En France, on vous appelle parfois le « Zemmour allemand ». Le connaissez-vous ? Suivez-vous la campagne pour la présidentielle en France ?
T. S. De tels parallèles sont toujours difficiles à établir. Éric Zemmour et moi nous ressemblons sur un point : nous avons tous deux la capacité d’appliquer les lois des mathématiques (par le biais des statistiques, par exemple) à des questions de vie pratique : si les Français, comme les Allemands, voient leur population diminuer en raison de leur faible taux de natalité et que les immigrés, essentiellement issus de la sphère culturelle islamique, continuent d’affluer et ont des taux de natalité nettement plus élevés, c’est parce que le « Grand Remplacement » a bel et bien commencé.
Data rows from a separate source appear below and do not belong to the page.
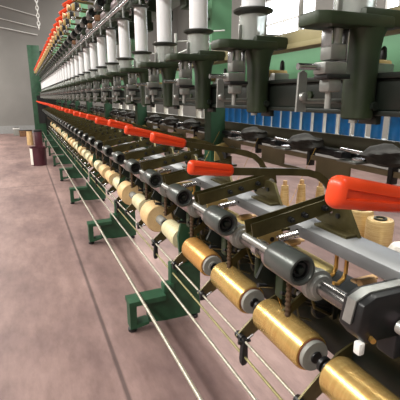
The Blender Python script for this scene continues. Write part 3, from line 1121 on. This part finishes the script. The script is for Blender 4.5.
# ------------------------------------------------------------------ behind the machine: shelf of blue and white bobbins, gold spools
sh = thing('bobbin_shelf', 'grey shelf standing behind the machine under the blue bobbins', 'shelf', (2.25, 0, 0))
MB().box(-0.10, 0.20, 0.6, 12.4, 1.17, 1.20, 0.003).build('board', 'dullsteel', sh)
for y in (0.9, 4.5, 8.2, 12.0):
    MB().box(0.02, 0.07, y, y + 0.05, 0, 1.17).build('leg', 'dgreen', sh)


def make_shelfbob(m, cat, group):
    t = thing('shelf_bobbin', 'x', cat, (2.2, 0, 1.2), group)
    MB().lathe([(0.020, 0.0), (0.040, 0.002), (0.040, 0.012), (0.037, 0.016), (0.037, 0.172), (0.040, 0.176), (0.040, 0.188), (0.02, 0.19)], seg=20).build('barrel', m, t)
    MB().cyl((0, 0, 0.186), (0, 0, 0.198), 0.018).build('core', 'white', t)
    return t


bb1 = make_shelfbob('blue', 'bobbin', 'blue bobbins on the rear shelf')
bb2 = make_shelfbob('paper', 'bobbin', 'white bobbins on the rear shelf')
index_kids()
for i in range(24):
    loc = (2.20, 1.30 + 0.152 * i, 1.2)
    lab = 'blue bobbin standing on the rear shelf, %s from the near end' % nth(i)
    if i == 0:
        bb1.location = loc; bb1['label'] = lab
    else:
        dup(bb1, loc, lab)
for i in range(34):
    loc = (2.36, 1.45 + 0.152 * i, 1.2) if i < 26 else (2.20, 5.15 + 0.7 * (i - 26), 1.2)
    lab = 'white bobbin on the rear shelf behind the blue ones, %s from the near end' % nth(i) if i < 26 else \
        'white bobbin in the front row of the rear shelf beyond the blue ones, %s along' % nth(i - 26)
    if i == 0:
        bb2.location = loc; bb2['label'] = lab
    else:
        dup(bb2, loc, lab)


def make_spool():
    t = thing('gold_spool', 'x', 'spool', (3.2, 2.9, 0), 'large gold spools on the floor')
    MB().lathe([(0.05, 0.0), (0.115, 0.0), (0.125, 0.015), (0.125, 0.36), (0.115, 0.385), (0.10, 0.39), (0.05, 0.38)], seg=32).build('thread_winding', 'goldz', t)
    MB().lathe([(0.045, 0.0), (0.06, 0.0), (0.06, 0.40), (0.045, 0.40), (0.045, 0.0)], seg=24).build('core', 'disc', t)
    return t


gs = make_spool()
index_kids()
for i, (x, y, w) in enumerate(((2.99, 2.64, 'the nearer of two, beside the white bundle'), (3.08, 2.97, 'the farther of two'))):
    lab = 'large gold spool standing behind the machine, ' + w
    if i == 0:
        gs.location = (x, y, 0); gs['label'] = lab
    else:
        dup(gs, (x, y, 0), lab)
wp = MB().lathe([(0.02, 0.0), (0.13, 0.0), (0.15, 0.08), (0.13, 0.22), (0.08, 0.30), (0.02, 0.32)], seg=18)
for v in wp.bm.verts:
    v.co += Vector((random.uniform(-.012, .012), random.uniform(-.012, .012), 0))
o = tag(wp.build('wrapped_bundle', 'paper'), 'crumpled white wrapped bundle beside the gold spools on the floor', 'bundle')
o.location = (2.80, 2.22, 0)


def make_cone():
    t = thing('gold_cone', 'x', 'cone', (3.5, 4.5, 0), 'gold thread cones on the floor')
    MB().lathe([(0.02, 0.0), (0.072, 0.0), (0.076, 0.02), (0.044, 0.42), (0.02, 0.425)], seg=24).build('thread_winding', 'goldz', t)
    MB().cyl((0, 0, 0.42), (0, 0, 0.48), 0.026).build('core', 'wood', t)
    return t


gc = make_cone()
index_kids()
for i, (x, y) in enumerate(((3.17, 4.07), (2.94, 4.11), (2.76, 4.20), (3.30, 3.87))):
    lab = 'slender gold thread cone standing on the floor behind the machine, ' + ('second from the right', 'third from the right', 'leftmost of the cones', 'rightmost of the cones')[i]
    if i == 0:
        gc.location = (x, y, 0); gc['label'] = lab
    else:
        dup(gc, (x, y, 0), lab)

# ------------------------------------------------------------------ far end of the aisle
cn = thing('waste_can', 'maroon waste can with a pale side standing at the far end of the feet', 'can', (0.215, 9.75, 0))
MB().lathe([(0.15, 0.0), (0.165, 0.0), (0.17, 0.39), (0.178, 0.395), (0.178, 0.41), (0.163, 0.41), (0.155, 0.02), (0.0, 0.02)], seg=32).build('can_body', 'maroon', cn)
pw = MB()
for i in range(9):
    a0 = radians(170 + i * 6); a1 = radians(170 + (i + 1) * 6)
    q = 0.1745
    pw.prism([(q * cos(a0), q * sin(a0)), (q * cos(a1), q * sin(a1)), ((q - 0.006) * cos(a1), (q - 0.006) * sin(a1)), ((q - 0.006) * cos(a0), (q - 0.006) * sin(a0))], 0.02, 0.385, 'XY')
pw.build('paper_wrap', 'paper', cn)
dc = thing('dark_box', 'dark upright box standing behind the maroon can', 'box', (0.26, 10.4, 0))
MB().box(-0.085, 0.085, -0.12, 0.12, 0, 0.72, 0.006).build('body', 'maroon', dc)
MB().box(-0.09, 0.09, -0.125, 0.125, 0.70, 0.74, 0.004).build('lid', 'black', dc)
sgo = thing('thread_spool', 'tall tan thread spool standing alone near the back wall', 'spool', (0.10, 14.05, 0))
MB().lathe([(0.05, 0), (0.09, 0.0), (0.095, 0.03), (0.085, 0.45), (0.05, 0.46)], seg=24).build('thread_winding', 'tan', sgo)
MB().lathe([(0.03, 0.45), (0.10, 0.455), (0.10, 0.48), (0.03, 0.48)], seg=24).build('top_flange', 'black', sgo)
for i, (x, y, w, h, m, lab) in enumerate(((-0.10, 17.4, 0.26, 0.22, 'brown', 'brown carton by the back wall left of the tan spool'),
                                          (-0.34, 17.9, 0.22, 0.30, 'grey', 'grey crate by the back wall, farthest left'))):
    t = thing('carton', lab, 'box', (x, y, 0))
    MB().box(-w / 2, w / 2, -0.2, 0.2, 0, h, 0.004).build('body', m, t)
    MB().box(-w / 2 - 0.01, w / 2 + 0.01, -0.21, 0.21, h - 0.05, h, 0.004).build('rim', 'white' if m == 'grey' else m, t)

for i, (za, zb, lab) in enumerate(((4.98, 4.70, 'highest thin white cable across the back wall'), (4.50, 4.26, 'middle thin white cable across the back wall'), (4.17, 3.97, 'lowest thin white cable across the back wall'))):
    tag(MB().tube([(-6.5, 18.84, za + (za - zb) * 4.4), (-0.45, 18.84, za), (0.85, 18.84, zb)], 0.018, 6).build('wall_cable', 'white'), lab, 'cable')
chn = MB()
for i in range(33):
    z = 6.35 - i * 0.095
    pts = []
    for k in range(13):
        a = 2 * pi * k / 12
        u, w = 0.034 * cos(a), 0.06 * sin(a)
        pts.append((u, 0, z + w) if i % 2 else (0, u, z + w))
    chn.tube(pts, 0.012, 5)
tag(chn.build('hanging_chain', 'white', None, (0.60, 12.3, 0)), 'pale chain hanging from the ceiling by the end frame', 'chain')

# a few gold threads rising from the front bobbins to the tension blocks
for i in range(4):
    y = 0.80 + P * (i + 1)
    tag(MB().tube([(0.905, y, 0.648), (0.80, y - 0.02, 0.90), (1.07, y + 0.06, 1.30)], 0.0012, 4).build('gold_thread', 'brass'),
        'single fine gold thread rising from the %s bobbin' % nth(i + 1), 'thread', 'fine gold threads')

# ------------------------------------------------------------------ world and camera
w = bpy.data.worlds.new('hall_world')
SC.world = w
w.use_nodes = True
bg = w.node_tree.nodes['Background']
bg.inputs['Color'].default_value = (0.9, 0.95, 1.0, 1)
bg.inputs['Strength'].default_value = 0.6

cam = bpy.data.cameras.new('camera')
co = bpy.data.objects.new('camera', cam)
COL.objects.link(co)
SC.camera = co
f = 400.0
vx, vy = 22.0, 97.0
cam.sensor_fit = 'HORIZONTAL'
cam.sensor_width = 36
cam.lens = 36 * f / 400
cam.clip_start = 0.02
pitch = math.atan2(200 - vy, f)
yaw = math.atan2(200 - vx, f / cos(pitch))
co.location = (0, 0, 1.5)
co.rotation_euler = (pi / 2 - pitch, 0, -yaw)

vs = SC.view_settings
SC.display_settings.display_device = 'sRGB'
vs.view_transform = 'Standard'
vs.look = 'None'
vs.exposure = 0.0
vs.gamma = 1.0
vs.use_curve_mapping = False
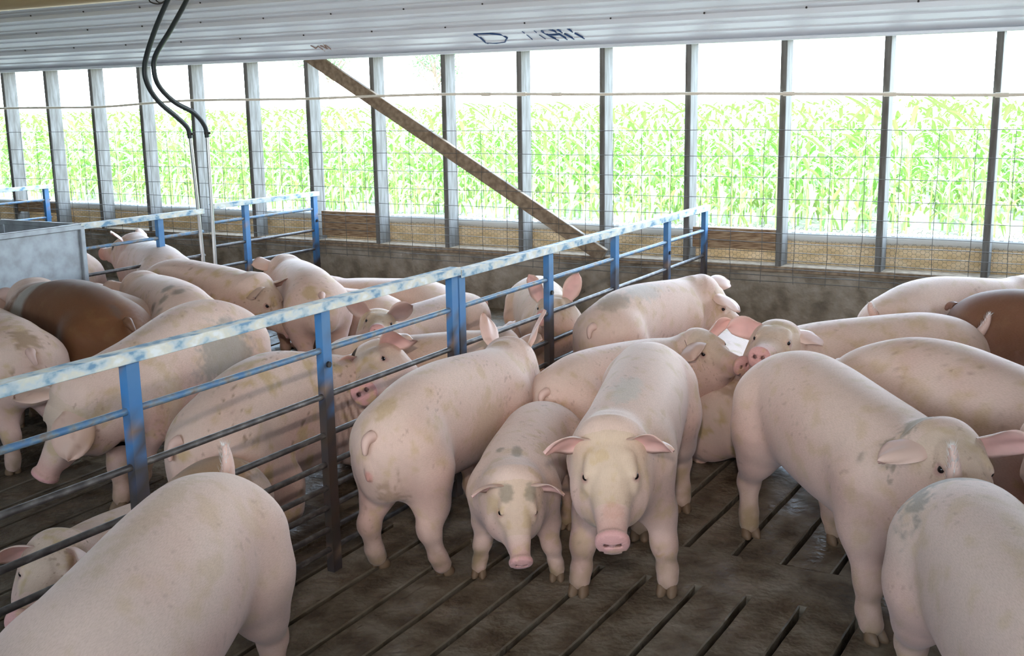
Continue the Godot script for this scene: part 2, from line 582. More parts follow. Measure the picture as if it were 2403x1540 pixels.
const CEIL_Y := 1.955
const CEIL_Z := -6.84
const CEIL_SLOPE := 0.6
func build_ceiling() -> void:
	var c := Node3D.new()
	c.name = "ceiling"
	c.set_meta("kind", "structure")
	add_child(c)
	# ribbed steel sheets, the ribs running along the wall
	var along := Vector3(0, CEIL_SLOPE, 1.0).normalized()
	var down := Vector3(0, -1, CEIL_SLOPE).normalized()
	var prof := []
	var s := -0.02
	prof.append(Vector2(s, 0.0))
	for i in 13:
		var r := 0.02 + i * 0.229
		if i > 0:
			prof.append_array([Vector2(r - 0.028, 0.0), Vector2(r - 0.012, -0.026), Vector2(r + 0.012, -0.026), Vector2(r + 0.028, 0.0)])
		for k: float in [0.076, 0.152]:
			prof.append_array([Vector2(r + k - 0.012, 0.0), Vector2(r + k - 0.005, -0.007), Vector2(r + k + 0.005, -0.007), Vector2(r + k + 0.012, 0.0)])
	var o := Vector3(0, CEIL_Y, CEIL_Z)
	for span: Array in [[-16.0, -9.8, 0.0], [-9.82, -6.17, 0.0015], [-6.19, -2.5, 0.0], [-2.52, 1.2, 0.0015], [1.18, 5.0, 0.0]]:
		var st := st_new()
		for i in prof.size() - 1:
			var a: Vector3 = o + along * prof[i].x - down * (prof[i].y + span[2])
			var b: Vector3 = o + along * prof[i + 1].x - down * (prof[i + 1].y + span[2])
			face(st, a + Vector3(span[0], 0, 0), b + Vector3(span[0], 0, 0), b + Vector3(span[1], 0, 0), a + Vector3(span[1], 0, 0))
			var u := -down * 0.03
			face(st, a + u + Vector3(span[1], 0, 0), b + u + Vector3(span[1], 0, 0), b + u + Vector3(span[0], 0, 0), a + u + Vector3(span[0], 0, 0))
		part(c, "ceiling_sheet", done(st), M.white_steel)
	# screw heads in the ribs
	var sc := st_new()
	for i in range(1, 5):
		for k in 22:
			var p := o + along * (0.02 + i * 0.229 + 0.04) + down * 0.002 + Vector3(-12.3 + k * 0.61 + (0.2 if i % 2 else 0.0), 0, 0)
			tube(sc, PackedVector3Array([p - down * 0.004, p + down * 0.004]), 0.006, 6)
	part(c, "screws", done(sc), M.dark_metal).set_meta("kind", "stuff")
	# edge trim under the sheets
	var st := st_new()
	box(st, Transform3D(Basis(), Vector3(-5.5, 1.948, -6.835)), Vector3(21, 0.022, 0.05), 0.004)
	part(c, "edge_trim", done(st), M.white_steel)
	# roof deck above
	st = st_new()
	var e := o + along * 3.05
	beam(st, o - along * 0.12 - down * 0.16 + Vector3(-5.5, 0, 0), e - down * 0.16 + Vector3(-5.5, 0, 0), 21.4, 0.12, -down, 0.0)
	part(c, "roof_deck", done(st), M.plain_wall)
	st = st_new()
	box(st, Transform3D(Basis(), Vector3(-5.5, e.y + 0.08, (e.z + 3.6) * 0.5)), Vector3(21.4, 0.12, 3.6 - e.z + 0.2), 0.0)
	part(c, "flat_ceiling", done(st), M.plain_wall)
	# the header over the studs
	st = st_new()
	box(st, Transform3D(Basis(), Vector3(-5.5, 2.2, WALL_Z - 0.1)), Vector3(21.2, 0.36, 0.08), 0.0)
	part(c, "header_board", done(st), M.plain_wall)
	# hand-written marks on the sheets
	var strokes := [
		[Vector2(-3.99, 0.235), Vector2(-3.965, 0.19), Vector2(-3.955, 0.12), Vector2(-3.935, 0.10)], [Vector2(-3.955, 0.112), Vector2(-3.87, 0.10), Vector2(-3.80, 0.112), Vector2(-3.765, 0.16), Vector2(-3.785, 0.205), Vector2(-3.87, 0.232), Vector2(-3.99, 0.238)],
		[Vector2(-3.62, 0.235), Vector2(-3.605, 0.19), Vector2(-3.585, 0.11)],
		[Vector2(-3.53, 0.24), Vector2(-3.515, 0.18), Vector2(-3.485, 0.11)],
		[Vector2(-3.48, 0.225), Vector2(-3.455, 0.18), Vector2(-3.425, 0.13), Vector2(-3.40, 0.10)],
		[Vector2(-3.48, 0.225), Vector2(-3.46, 0.248), Vector2(-3.425, 0.25), Vector2(-3.39, 0.225), Vector2(-3.365, 0.17), Vector2(-3.335, 0.105)],
		[Vector2(-3.45, 0.172), Vector2(-3.37, 0.172)],
		[Vector2(-3.36, 0.24), Vector2(-3.33, 0.18), Vector2(-3.285, 0.105)],
		[Vector2(-3.285, 0.245), Vector2(-3.255, 0.18), Vector2(-3.21, 0.105)]]
	var on := func(p: Vector2) -> Vector3: return o + Vector3(p.x, 0, 0) + along * (0.088 + (p.y - 0.105) * 0.86) + down * 0.004
	var ink := st_new()
	for k in strokes.size():
		var line: Array = strokes[k]
		for i in line.size() - 1:
			var a: Vector2 = line[i]
			var b: Vector2 = line[i + 1]
			if k in [2, 3, 7, 8] and i % 2 == 0: b = a.lerp(b, 0.75)
			tube(ink, PackedVector3Array([on.call(a), on.call(b)]), 0.0028 if k == 2 or k == 3 else 0.0065, 5)
	part(c, "marker_writing", done(ink), M.ink)
	ink = st_new()
	for line: Array in [[Vector2(-5.42, 0.19), Vector2(-5.40, 0.14), Vector2(-5.36, 0.17), Vector2(-5.34, 0.10)], [Vector2(-5.335, 0.18), Vector2(-5.30, 0.13), Vector2(-5.29, 0.21), Vector2(-5.27, 0.11)]]:
		for i in line.size() - 1: tube(ink, PackedVector3Array([on.call(line[i]), on.call(line[i + 1])]), 0.004, 5)
	part(c, "faint_writing", done(ink), M.rust_mark)

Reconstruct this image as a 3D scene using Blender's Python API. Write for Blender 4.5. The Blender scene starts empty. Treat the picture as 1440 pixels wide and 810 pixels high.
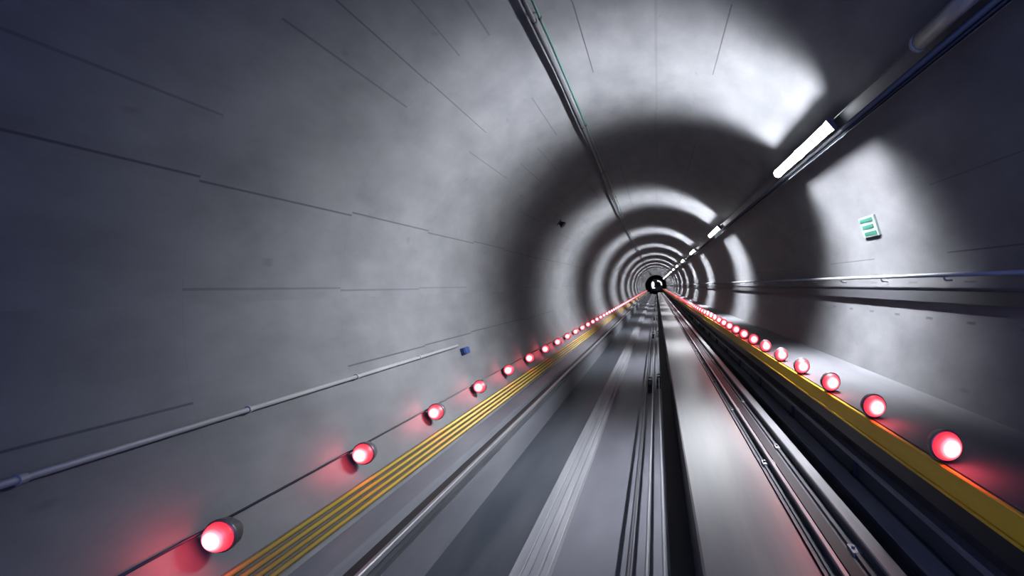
import bpy, bmesh, math, random
from mathutils import Vector, Matrix

random.seed(7)
S = bpy.context.scene
COL = S.collection
PI = math.pi
R = math.radians

# ------------------------------------------------------------------ camera
CAMZ = 2.5                                   # eye height over the channel floor
cam_d = bpy.data.cameras.new('camera')
cam_d.sensor_width = 36.0
cam_d.lens = 16.0                            # 640 px focal length on a 1440 px frame
cam_d.shift_x = -203.0 / 1440.0              # the frame is cropped to the left of the tunnel axis
cam_d.shift_y = -4.0 / 1440.0
cam_d.clip_start = 0.02
cam_d.clip_end = 400
cam = bpy.data.objects.new('camera', cam_d)
cam.location = (0, 0, CAMZ)
cam.rotation_euler = (PI / 2, 0, 0)
COL.objects.link(cam)
S.camera = cam

# ------------------------------------------------------------------ world, exposure
world = bpy.data.worlds.new('world')
S.world = world
world.use_nodes = True
bg = world.node_tree.nodes['Background']
bg.inputs[0].default_value = (0.20, 0.28, 0.80, 1)
bg.inputs[1].default_value = 4.6
S.view_settings.view_transform = 'Standard'
S.view_settings.look = 'None'
S.view_settings.exposure = 0.0
S.view_settings.gamma = 1.0
S.view_settings.use_curve_mapping = False
S.cycles.max_bounces = 6
S.cycles.diffuse_bounces = 3
S.cycles.glossy_bounces = 3
S.cycles.sample_clamp_indirect = 3.0
S.cycles.sample_clamp_direct = 40.0
S.cycles.use_denoising = True

# light the lamps of the tunnel give
TUBE_COLOR = (0.905, 0.93, 0.98)
# five faces of each tube: (tilt from the inward direction, watts, spread)
TUBE_FACES = ((0, 130.0, R(74)), (36, 112.0, R(72)), (-36, 112.0, R(72)), (70, 84.0, R(70)), (-70, 96.0, R(70)), (95, 62.0, R(80)), (-95, 66.0, R(80)))
RED_W = 14.0
RED_COLOR = (1.0, 0.075, 0.11)

# ------------------------------------------------------------------ geometry of the tunnel (x, z seen from the eye)
CX, CZ, RAD = -0.10, -0.12, 2.90
Y_NEAR, Y_FAR = -1.5, 150.0
PITCH = 8.64                                 # spacing of the ceiling lights and of the sheaves


def wall_at(deg, rad=RAD):
    """point of the lining seen under an angle (0 = right, 90 = up) in the cross-section, from the eye"""
    c, s = math.cos(R(deg)), math.sin(R(deg))
    b = c * CX + s * CZ
    d = b + math.sqrt(b * b - (CX * CX + CZ * CZ - rad * rad))
    return d * c, d * s


def centre_angle(deg):
    x, z = wall_at(deg)
    return math.degrees(math.atan2(z - CZ, x - CX))


# ------------------------------------------------------------------ materials
MATS = {}


def principled(name, base, rough=0.6, metal=0.0, spec=0.5, noise=None, bump=0.0):
    """noise = (scale xyz, second colour, contrast)"""
    m = bpy.data.materials.new(name)
    m.use_nodes = True
    nt = m.node_tree
    p = nt.nodes['Principled BSDF']
    p.inputs['Base Color'].default_value = (*base, 1)
    p.inputs['Roughness'].default_value = rough
    p.inputs['Metallic'].default_value = metal
    p.inputs['Specular IOR Level'].default_value = spec
    if noise:
        sc, col2, lo, hi = noise
        tc = nt.nodes.new('ShaderNodeTexCoord')
        mp = nt.nodes.new('ShaderNodeMapping')
        mp.inputs['Scale'].default_value = sc
        nz = nt.nodes.new('ShaderNodeTexNoise')
        nz.inputs['Scale'].default_value = 1.0
        nz.inputs['Detail'].default_value = 5.0
        nz.inputs['Roughness'].default_value = 0.6
        rp = nt.nodes.new('ShaderNodeValToRGB')
        rp.color_ramp.elements[0].position = lo
        rp.color_ramp.elements[0].color = (*base, 1)
        rp.color_ramp.elements[1].position = hi
        rp.color_ramp.elements[1].color = (*col2, 1)
        nt.links.new(tc.outputs['Object'], mp.inputs['Vector'])
        nt.links.new(mp.outputs['Vector'], nz.inputs['Vector'])
        nt.links.new(nz.outputs['Fac'], rp.inputs['Fac'])
        nt.links.new(rp.outputs['Color'], p.inputs['Base Color'])
        if bump:
            bp = nt.nodes.new('ShaderNodeBump')
            bp.inputs['Strength'].default_value = bump
            bp.inputs['Distance'].default_value = 0.01
            nt.links.new(nz.outputs['Fac'], bp.inputs['Height'])
            nt.links.new(bp.outputs['Normal'], p.inputs['Normal'])
    MATS[name] = m
    return m


def emissive(name, col, strength, base=(0.5, 0.5, 0.5)):
    m = bpy.data.materials.new(name)
    m.use_nodes = True
    p = m.node_tree.nodes['Principled BSDF']
    p.inputs['Base Color'].default_value = (*base, 1)
    p.inputs['Emission Color'].default_value = (*col, 1)
    p.inputs['Emission Strength'].default_value = strength
    MATS[name] = m
    return m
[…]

En France, comme en Allemagne, il progresse à grands pas chaque année : objectivement, on ne peut que le constater à travers les statistiques des décès, des naissances et des nouvelles arrivées de migrants.
Ceux qui ne peuvent pas nier ces faits évidents, mais ne veulent pas non plus les admettre, ont souvent recours à l’insulte et à la diffamation à l’encontre de ceux qui mettent en garde contre les conséquences qui en résultent. C’est pourquoi on critique Zemmour en France et moi-même en Allemagne. Je suis avec grand intérêt la campagne de l’élection présidentielle en France. Les questions d’immigration et de préservation de la culture nationale y semblent être prises plus au sérieux qu’en Allemagne. Je considère cela comme positif. ■
Etant donné la démographie déclinante de l’Allemagne le patronat allemand comme le français a besoin de main d’oeuvre nouvelle taillable et corvéable à merci pour peser à la baisse sur les salaires et la protection sociale.
Ah oui, le patronat? Il est vrai que la présidente du MEDEF disait qu’il fallait avant tout faire des profits sur l’immigration. Eh bien quand les patrons agissent d’une façon opposée au salut national, il est nécessaire de les convaincre qu’ils ont intérêt à penser différemment. Il existe toute une gamme d’arguments que l’on peut utiliser pour cela.